What are primitive types default-initialized to in C?

Question

I just had Apple's C/C++ compiler initialize a float to a non-zero value (approx "-0.1").

That was a big surprise - and only happened occasionally (but 100% repeatably, if you ran through the same function calls / args beforehand). It took a long time to track down (using assertions).

I'd thought floats were zero-initialized. Googling suggests that I was thinking of C++ (which of course is much more precise about this stuff - c.f. SO: What are primitive types default-initialized to in C++? ).

But maybe Apple's excuse here is that their compiler was running in C mode ... so: what about C? What should happen, and (more importantly) what's typical?

(OF COURSE I should have initialized it manually - I normally do - but in this one case I failed. I didn't expect it to blow up, though!)

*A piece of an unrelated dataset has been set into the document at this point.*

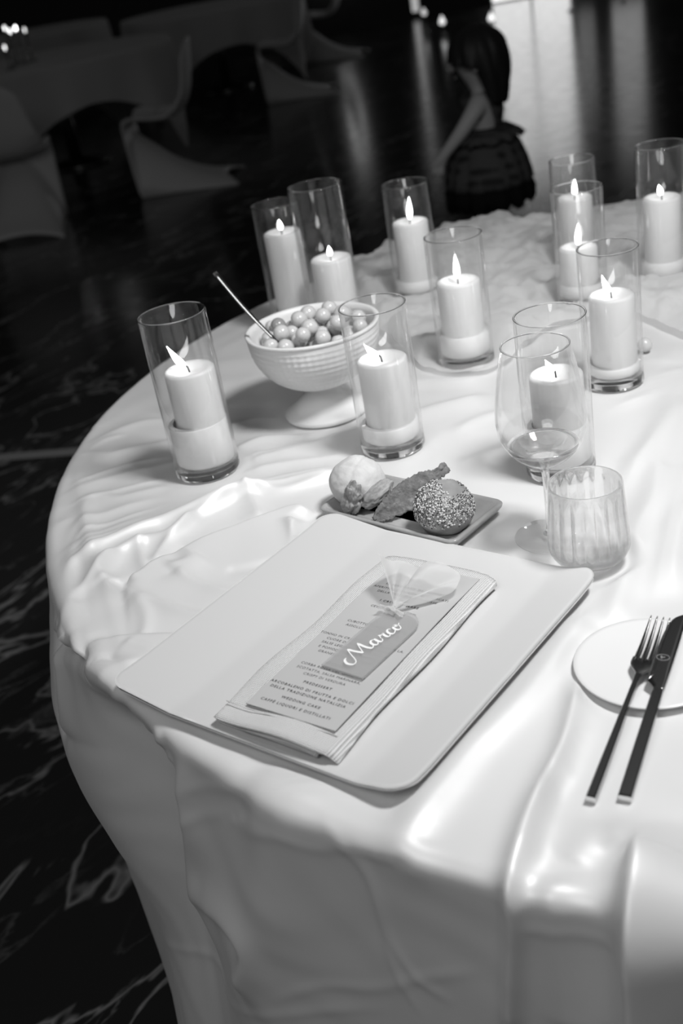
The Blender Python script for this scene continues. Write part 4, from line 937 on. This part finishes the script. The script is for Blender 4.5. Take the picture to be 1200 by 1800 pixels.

(Google is proving worse than useless for any discussion of this - their current search refuses to show "C" without "C++". Keeps deciding I'm too stupid, and ignoring even my input even when running in advanced mode)

---

Here's the actual source example where it happened. At first I thought there might be a problem with definitions of MAX and ABS (maybe MAX(ABS,ABS) doesnt always do what you'd expect?) ... but digging with assertions and debugger, I eventually found it was the missing initialization - that float was getting init'd to non-zero value VERY occasionally):

float crossedVectorX = ... // generates a float
float crossedVectorY = ... // generates a float

float infitesimal; // no manual init
float smallPositiveFloat = 2.0 / MAX( ABS(crossedVectorX), ABS(crossedVectorY));

// NB: confirmed with debugger + assertions that smallPositiveFloat was always positive

infitesimal += smallPositiveFloat;

NSAssert( infitesimal >= 0.0, @"This is sometimes NOT TRUE" );

Answer 1

Only objects with static storage duration are initialized to 0 if there is no explicit initializer.

#include <stdio.h>

float f;         // initialized to 0, file scope variables have static storage
static float g;  // initialized to 0

int main(void)
{
    float h;  // not initialized to 0, automatic storage duration
    static float i;  // initialized to 0

    return 0;
}

Objects with automatic storage duration (like h in the example above) that are not explicitly initialized have an indeterminate value. Reading their value is undefined behavior.

EDIT: for the sake of completeness, since C11 objects with thread storage duration are also initialized to 0 if there is no explicit initializer.

Answer 2

The relevant part of the standard is §6.7.9 paragraph 10:

If an object that has automatic storage duration is not initialized explicitly, its value is indeterminate.

If your variable had thread or static storage duration instead, then the next part of the paragraph would take effect:

If an object that has static or thread storage duration is not initialized explicitly, then:

-- if it has pointer type, it is initialized to a null pointer;

-- if it has arithmetic type, it is initialized to (positive or unsigned) zero;

...

I would also note that you should turn on your compiler's warnings (specifically the warning for uninitialized variables), as that should have identified the problem for you immediately.

Answer 3

Static variable would be initialized to zero, but I'm guessing you are talking about a local variable (i.e. stack, or automatic) - these are not initialized for you, but get whatever value is at that memory on the stack.